Yukarıda da ifade edildiği üzere bu yapılarda oturmak durumunda kalan insanlar, ömürleri boyunca vergilendirilmiş kazançlarıyla kıt kanaat biriktirdikleri paraları “başımızı sokacak bir dört duvarımız olsun” diye harcamış insanlardır. Hal böyle iken ömür boyu ödedikleri vergiler ve akıttıkları alın teri ile bu ülkenin gerçek mimarları olan bu insanlara, lütfen bu binalarda artık yaşamayınız diye seslenmek, başınızın çaresine bakın anlamına gelmektedir.

Peki bu noktada neler yapılabilir. Bilindiği üzere, DASK kurumu 20 yıla yakındır Zorunlu Deprem Sigortası primi toplamaktadır. Geçtiğimiz günlerde kurumdan yapılan açıklamaya göre sistemde 10 milyon sigorta sayısına ulaşılmıştır. Dolayısıyla sistemde oldukça yüklü miktarda bir para birikmiş olmalıdır. Ancak kuruluş yasası gereği DASK bu kaynakları deprem sonrası oluşacak hasarlar için kullanabilmektedir. Oysa tüm dünya da yaşanan afetler göstermiştir ki afetler öncesi zarar azaltma çalışmalarına yapılacak harcamalar, afet sonrası meydana gelecek zararları tazmin etmekten çok daha ekonomiktir. Bu noktada, DASK’ın yasal mevzuatında küçük bir değişiklik yapılarak afet öncesi zarar azaltma çalışmaları gerçekleştirebilmesine olanak sağlanabilir. Bu yapıldıktan sonra;

  • Konut alımsatımında yapılması zorunlu olan Deprem Sigortası fonundan karşılanmak üzere, DASK eliyle ilgili binaya depreme dayanıklılık testi de zorunlu olarak yaptırılmalıdır.
  • Testin sonucuna göre yapının tapu kaydına depreme dayanıklı veya dayanıksız şerhi düşülmelidir.
  • Depreme dayanıksız şerhi alan yapının alımsatımı engellenmelidir.
  • Alım satımı engellenen yapı sakinlerinin mağdur olmaması adına, müteahhitlik firmaları tarafından deprem yönetmeliğine göre yapılmış ancak satılamamış konut stoku, bir Coğrafi Bilgi Sistemi platformu üzerinden söz konusu konut sahiplerinin tercihine sunulabilir, ve konut sahibinin eşdeğer güvenli bir yapıya taşınması sağlanabilir.
  • Bu yolla boşaltılan binaların DASK’ın tasarrufunda yıkımı sağlanarak, kentlerin otopark, sosyal tesis, park bahçe ihtiyaçları karşılanabileceği gibi, göl ve deniz kıyılarındaki alanların da turizm ve ticaret alanlarına çevrilerek ekonomiye kazandırılması mümkün olabilir. Böylece sistemin kendi kendini sürdürebilmesi ve yeni sağlıklı konutların tekrar tekrar üretilmesi mümkün olabilir. Hatta ve hatta iyi niyetli ve akılcı bir yaklaşımla yer sahiplerine elde edilecek gelirden kar payı vermek bile mümkün olabilir.
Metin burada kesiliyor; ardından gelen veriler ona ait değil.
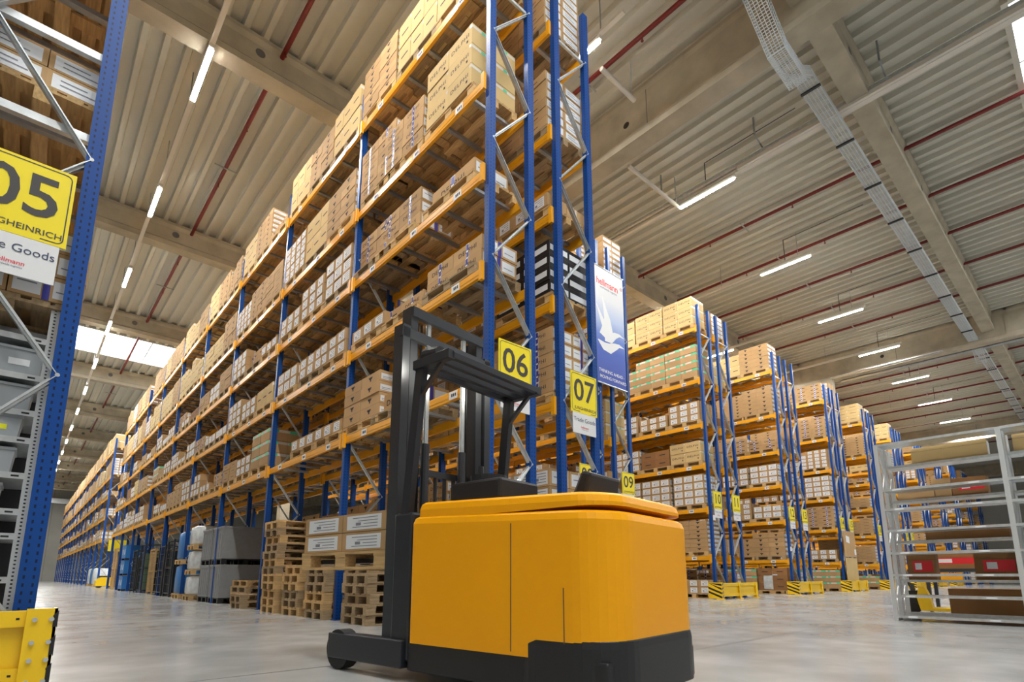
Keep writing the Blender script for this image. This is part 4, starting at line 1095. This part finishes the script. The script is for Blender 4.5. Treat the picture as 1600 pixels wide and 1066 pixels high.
def wrapped(x, y, z, w, d, h, mat, lab, cat='bale', name='wrapped_bale'):
    t = thing(name, (x, y, z), lab, cat)
    b = MB(); n = 10; prof = []
    for q in range(n):
        a = 2 * math.pi * q / n + .3; prof.append((d / 2 * (abs(math.cos(a)) ** .5) * (1 if math.cos(a) > 0 else -1), w / 2 * (abs(math.sin(a)) ** .5) * (1 if math.sin(a) > 0 else -1)))
    for k, (z0, s0) in enumerate(((.15, .95), (.2, 1.0), (h * .6, 1.0), (h * .93, .97), (h, .8))):
        for p in prof: b.v.append((p[0] * s0, p[1] * s0, z0))
    mi = b.mi(mat)
    for k in range(4):
        for q in range(n): b.f.append((k * n + q, k * n + (q + 1) % n, (k + 1) * n + (q + 1) % n, (k + 1) * n + q)); b.m.append(mi)
    b.f.append(tuple(4 * n + q for q in range(n))); b.m.append(mi); b.f.append(tuple(q for q in range(n))[::-1]); b.m.append(mi)
    part('wrapped_load', b, t, smooth=True)
    g = MB(); g.add(whole, Matrix.Diagonal((d / 1.2, w / .8, 1, 1))); part('pallet_base', g, t)
for l in range(3):
    wrapped(4.2, 18.25, .002 + .72 * l, .85, 1.0, .70, 'wrap', 'white foil-wrapped bale on a pallet, %s of three beside the grey containers' % ('bottom', 'middle', 'top')[l])
for l in range(2):
    wrapped(4.25, 20.0, .002 + 1.05 * l, 1.0, 1.0, 1.03, 'bluebox', 'blue wrapped load, %s of two left of the white bales' % ('lower', 'upper')[l])
def stillage(x, y, z, w, d, h, mat, lab, name='wire_stillage', cat='stillage', fillm=None):
    t = thing(name, (x, y, z), lab, cat, 'dark floor goods under rack six')
    b = MB()
    for xx in (-d / 2, d / 2):
        for yy in (-w / 2, w / 2): b.box(xx - .025, xx + .025, yy - .025, yy + .025, 0, h, mat)
    for zz in (.12, h * .5, h - .03):
        for yy in (-w / 2, w / 2): b.bar((-d / 2, yy, zz), (d / 2, yy, zz), .03, .03, mat)
        for xx in (-d / 2, d / 2): b.bar((xx, -w / 2, zz), (xx, w / 2, zz), .03, .03, mat)
    part('frame', b, t)
    b = MB()
    for q in range(1, 8):
        b.bar((-d / 2, -w / 2 + w * q / 8, .12), (-d / 2, -w / 2 + w * q / 8, h - .03), .01, .01, mat); b.bar((-d / 2 + d * q / 8, -w / 2, .12), (-d / 2 + d * q / 8, -w / 2, h - .03), .01, .01, mat)
    for q in range(1, 6):
        zz = .12 + (h - .15) * q / 6; b.bar((-d / 2, -w / 2, zz), (-d / 2, w / 2, zz), .01, .01, mat); b.bar((-d / 2, -w / 2, zz), (d / 2, -w / 2, zz), .01, .01, mat)
    part('wire_sides', b, t)
    if fillm:
        b = MB(); b.box(-d / 2 + .05, d / 2 - .05, -w / 2 + .05, w / 2 - .05, .12, h * .8, fillm); part('contents', b, t)
stillage(4.3, 21.6, .002, .95, 1.0, 1.9, 'dark', 'dark wire stillage standing left of the blue wrapped loads', fillm='black')
stillage(4.3, 23.0, .002, 1.0, 1.0, 1.75, 'dark', 'second dark wire stillage, further down the aisle', fillm='black')
stillage(4.3, 24.8, .002, 1.0, 1.0, 1.7, 'wood', 'wooden slatted crate under rack six beyond the wire stillages', name='slatted_crate', cat='crate', fillm='black')
stillage(4.3, 27.2, .002, 1.0, 1.0, 2.0, 'dark', 'third dark wire stillage with a green box beneath', fillm='hose')
stillage(4.3, 29.0, .002, 1.0, 1.0, 1.8, 'dark', 'fourth dark wire stillage before the blue barrels', fillm='black')
for l in range(3):
    t = thing('blue_crate', (4.2, 32.0, .002 + .72 * l), 'tall blue crate, %s of the blue stack far down the aisle' % ('bottom', 'middle', 'top')[l], 'crate', 'stacked blue crates')
    b = MB(); b.box(-.5, .5, -.6, .6, .08, .68, 'bluebox'); b.box(-.52, .52, -.62, .62, .66, .70, 'bluebox'); part('crate_body', b, t)
    b = MB()
    for yy in (-.35, .2): b.quad([(-.502, yy + .18, .25), (-.502, yy, .25), (-.502, yy, .5), (-.502, yy + .18, .5)], 'label')
    part('crate_label', b, t)
    b = MB(); b.box(-.5, .5, -.6, -.45, 0, .08, 'black'); b.box(-.5, .5, .45, .6, 0, .08, 'black'); part('skid', b, t)
stillage(4.2, 35.0, .002, 1.0, 1.0, 2.1, 'wood', 'tall pale slatted crate beyond the blue crates', name='slatted_crate', cat='crate', fillm='card')
t = thing('floor_scrubber', (4.0, 40.9, 0), 'small yellow machine parked in the passage at the end of rack six', 'machine')
b = MB(); b.prism([(-.5, .1), (.5, .1), (.5, .5), (.2, .62), (-.3, .62), (-.5, .4)], -.4, .4, 'yellow'); part('housing', b, t)
b = MB(); b.box(-.35, .25, -.3, .3, .62, .7, 'black'); part('top_cover', b, t)
for yy in (-.35, .35): b = MB(); b.tube((-.3, yy - .04, .12), (-.3, yy + .04, .12), .12, 'rubber', 14); b.tube((.3, yy - .04, .12), (.3, yy + .04, .12), .12, 'rubber', 14); part('wheel', b, t)
t = thing('height_sign', (3.72, 39.0, 2.0), 'yellow sign across the passage at the end of rack six', 'sign')
b = MB(); b.box(0, .9, -.02, .02, .1, .75, 'signyellow'); part('sign_board', b, t)
for k, y in enumerate((46.0, 47.4, 49.2)):
    wrapped(4.2, y, .002, 1.1, .9, 1.2, 'wrap' if k != 1 else 'bluebox', ('white', 'blue', 'pale')[k] + ' wrapped pallet load under the far rack, %s beyond the passage' % ORD[k])
for k, (x, y) in enumerate(((21.1, 8.95), (15.3, 9.0))):
    pass
wrapped(22.13, 9.2, .002, .95, .8, .95, 'wrap', 'grey foil-wrapped load with a yellow label beneath rack twelve')

# ------------------------------------------------------------------ reach truck
t = thing('reach_truck', (TR_C.x, TR_C.y, 0), 'orange and black reach truck driving into the aisle with a loaded pallet', 'forklift', rz=TR_H)
truck = t
W2 = .55
# chassis
b = MB(); b.box(-W2 + .02, W2 - .02, -.80, .72, .07, .26, 'black'); part('chassis', b, t, bevel=.015, label='black lower chassis')
# main body: rounded plan, sloping hood
def rounded_body(mb, x0, x1, y0, y1, z0, zr, zf, r, mat, zm=.62):
    n = 8; ring = []
    for cx, cy, a0 in ((x1 - r, y1 - .05, 0), (x0 + r, y1 - .05, math.pi / 2), (x0 + r, y0 + r, math.pi), (x1 - r, y0 + r, 1.5 * math.pi)):
        rr = .05 if cy > 0 else r
        ccx = (x1 - rr if cx > 0 else x0 + rr)
        for q in range(n + 1):
            a = a0 + math.pi / 2 * q / n; ring.append((ccx + rr * math.cos(a), cy + rr * math.sin(a)))
    m = len(ring); k = mb.mi(mat); base = len(mb.v)
    def topz(y): return zr + (zf - zr) * (y - y0) / (y1 - y0)
    cx0, cy0 = (x0 + x1) / 2, (y0 + y1) / 2
    levels_ = [(z0, 1.0, None), (zm, 1.0, None), (0, 1.0, -.05), (0, .985, -.015), (0, .955, 0.0)]
    for zz, s_, off in levels_:
        for (x, y) in ring:
            z = zz if off is None else topz(y) + off
            mb.v.append((cx0 + (x - cx0) * s_, cy0 + (y - cy0) * s_, z))
    for l in range(4):
        for q in range(m): mb.f.append((base + l * m + q, base + l * m + (q + 1) % m, base + (l + 1) * m + (q + 1) % m, base + (l + 1) * m + q)); mb.m.append(k)
    mb.f.append(tuple(base + 4 * m + q for q in range(m))); mb.m.append(k); mb.f.append(tuple(base + q for q in range(m))[::-1]); mb.m.append(k)
b = MB(); rounded_body(b, -W2, W2, -.85, .70, .25, 1.02, 1.08, .24, 'orange'); bd = part('body', b, t, smooth=False, label='orange body shell')
b = MB(); rounded_body(b, -W2 + .02, W2 - .02, -.82, .66, 1.05, 1.12, 1.175, .22, 'orange', zm=1.06); part('hood', b, t, label='orange hood over the battery')
b = MB(); b.box(-W2 - .002, -W2 + .01, -.2, -.194, .27, .98, 'seam'); b.box(-W2 - .002, -W2 + .01, -.56, -.554, .27, .62, 'seam'); part('panel_gap', b, t)
b = MB(); rounded_body(b, -W2 - .006, W2 + .006, -.858, -.32, .08, .37, .37, .24, 'black', zm=.2); part('rear_bumper', b, t, label='black rear bumper skirt')
# dark front section with drive console
b = MB(); b.box(-W2 + .03, W2 - .03, .72, .92, .12, 1.12, 'dark'); part('front_console', b, t, bevel=.02, label='black front section behind the mast')
b = MB(); b.box(-.42, -.02, .0, .45, 1.15, 1.30, 'black'); part('armrest', b, t, bevel=.02)
b = MB(); b.box(-.02, .42, -.35, .10, 1.12, 1.22, 'black'); b.prism([(-.35, 1.14), (-.40, 1.34), (-.33, 1.36), (-.25, 1.20)], -.0, .40, 'black', axis='x'); part('driver_seat', b, t, bevel=.02)
b = MB(); b.tube((-.2, .3, 1.3), (-.2, .3, 1.36), .13, 'black', 18); b.tube((-.28, .3, 1.36), (-.28, .3, 1.42), .02, 'black', 8); part('steering_wheel', b, t)
# overhead guard, carried by two front posts
for x in (-W2 + .06, W2 - .06):
    b = MB(); b.bar((x, .82, 1.05), (x, .70, 2.18), .05, .08, 'dark', up=(0, 1, 0)); b.bar((x, .72, 1.95), (x, .46, 2.19), .03, .03, 'dark', up=(0, 1, 0)); part('guard_post', b, t)
b = MB()
for x in (-W2 + .05, W2 - .05): b.box(x - .03, x + .03, .38, .76, 2.16, 2.23, 'dark')
for q in range(4): y = .40 + q * .115; b.box(-W2 + .05, W2 - .05, y - .02, y + .02, 2.17, 2.22, 'dark')
part('overhead_guard', b, t, bevel=.004)
# mast
for i, (o_, zt) in enumerate(((.46, 2.60), (.37, 2.78))):
    for s in (-1, 1):
        b = MB(); x = s * o_; y = .98 + (0 if i == 0 else .02)
        b.prism([(x - .035, y - .05), (x + .035, y - .05), (x + .035, y + .06), (x - .035, y + .06)], 0, 1, 'steel'); b.v = [(a, c, .10 + (zt - .10) * bb) for (a, bb, c) in b.v]
        part('mast_rail' if i == 0 else 'inner_mast_rail', b, t)
for z, w_ in ((.45, .5), (2.50, .5), (2.70, .4)): b = MB(); b.box(-w_, w_, .93, .97, z, z + .08, 'steel'); part('mast_crossbar', b, t)
for s in (-.2, .2): b = MB(); b.tube((s, .98, .3), (s, .98, 1.7), .035, 'steel', 12); b.tube((s, .98, 1.7), (s, .98, 2.7), .022, 'galv', 10); part('lift_cylinder', b, t)
for s in (-.28, -.24, .24, .28): b = MB(); b.bar((s, 1.02, .7), (s, 1.02, 2.7), .012, .02, 'black', up=(0, 1, 0)); part('lift_chain', b, t)
pass
b = MB(); b.box(-.34, .34, 1.05, 1.10, .62, .74, 'steel'); b.box(-.34, .34, 1.05, 1.10, 1.0, 1.10, 'steel'); b.box(-.34, -.28, 1.05, 1.10, .62, 1.5, 'steel'); b.box(.28, .34, 1.05, 1.10, .62, 1.5, 'steel')
for q in range(5): x = -.2 + q * .1; b.box(x - .008, x + .008, 1.06, 1.09, 1.1, 1.5, 'steel')
b.box(-.34, .34, 1.05, 1.10, 1.47, 1.52, 'steel'); part('fork_carriage', b, t)
FZ = .785
for s in (-.2, .2): b = MB(); b.box(s - .05, s + .05, 1.10, 1.14, FZ, 1.15, 'steel'); b.box(s - .05, s + .05, 1.10, 2.28, FZ, FZ + .04, 'steel'); part('fork', b, t)
for s in (-1, 1):
    b = MB(); b.box(s * .50 - .06, s * .50 + .06, .75, 1.62, .08, .26, 'dark'); lg = part('support_leg', b, t, bevel=.01)
    w = MB(); w.tube((s * .50 - .05, 1.5, .145), (s * .50 + .05, 1.5, .145), .143, 'rubber', 24); link('load_wheel', w.mesh('load_wheel'), parent=lg)
b = MB(); b.tube((-.12, -.45, .172), (.12, -.45, .172), .17, 'rubber', 24); part('drive_wheel', b, t)
for s in (-.40, .0, .40):
    b = MB(); b.tube((s, .60, 2.29), (s, .74, 2.29), .055, 'black', 16, r2=.075); b.box(s - .015, s + .015, .62, .66, 2.21, 2.27, 'black'); wl = part('work_light', b, t)
    g = MB(); g.tube((s, .738, 2.29), (s, .744, 2.29), .066, 'lamp', 16); link('lens', g.mesh('lens'), parent=wl)
# carried load: pallet and cartons
Rz = Matrix.Rotation(TR_H, 4, 'Z')
def tl(x, y, z): v = Rz @ Vector((x, y, z)); return (TR_C.x + v.x, TR_C.y + v.y, z)
p = thing('wooden_pallet', tl(0, 1.16 + .61, FZ - .052), 'wooden pallet carried on the forks of the reach truck', 'pallet', rz=TR_H + math.pi / 2)
pallet_parts(p)
key = (.58, .38, .15, 'white'); bm_, lm_, tm_ = carton_meshes(key)
for l in range(2):
    for i in range(2):
        for j in range(2):
            o = tag(link('carton', bm_, tl(-.195 + .39 * j, 1.16 + .32 + .59 * i, FZ + .093 + l * .153), rz=TR_H), 'carton on the truck forks, %s layer, %s %s' % ('lower' if l == 0 else 'upper', 'rear' if i == 0 else 'front', 'left' if j == 0 else 'right'), 'carton', 'cartons carried by the reach truck')
            link('shipping_label', lm_, parent=o)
Bu veya buna benzer aktif yaklaşımlar ile çok kısa süre içerisinde en yüksek riskli bölgelerden başlayarak kentsel dönüşümü kısa bir sürede tamamlamak mümkün olabilir. Elbette bu öneriler eleştiriye, değişikliklere ve ilavelere açıktır. Bu meselenin vatandaşımızın kendi isteğiyle ve ekonomik durumuyla çözülemeyeceği de gayet açıktır. Bu nedenle her ne şekilde olursa olsun, vatandaşımızın iyiliği ve güvenliği için, kamunun daha etkin çözümler üretme zorunluluğu bulunmaktadır. Ülkemizde geçmişte olduğu gibi gelecekte de büyük depremle olacaktır. Gelecek depremin nüfus yoğunluğu yüksek bir bölgemizi vurması durumunda büyük acılar ve ekonomik kayıplar yaşanması kaçınılmazdır. Küçük büyük her depremden sonra insanların sokağa dökülmesinin sebebi yaşadıkları binalara güvenmemeleridir. Bu tablo günümüz Türkiye’sine yakışmamaktadır. Herkesin evi adeta kendi kalesi gibidir. İnsanlarımızın evlerinde huzurla yaşayabileceği bir ortamın sağlanabilmesi, aynı acıların bir daha yaşanmaması ve depremin ülke gündeminden çıkarılabilmesi hiç vakit kaybetmeden harekete geçilmelidir.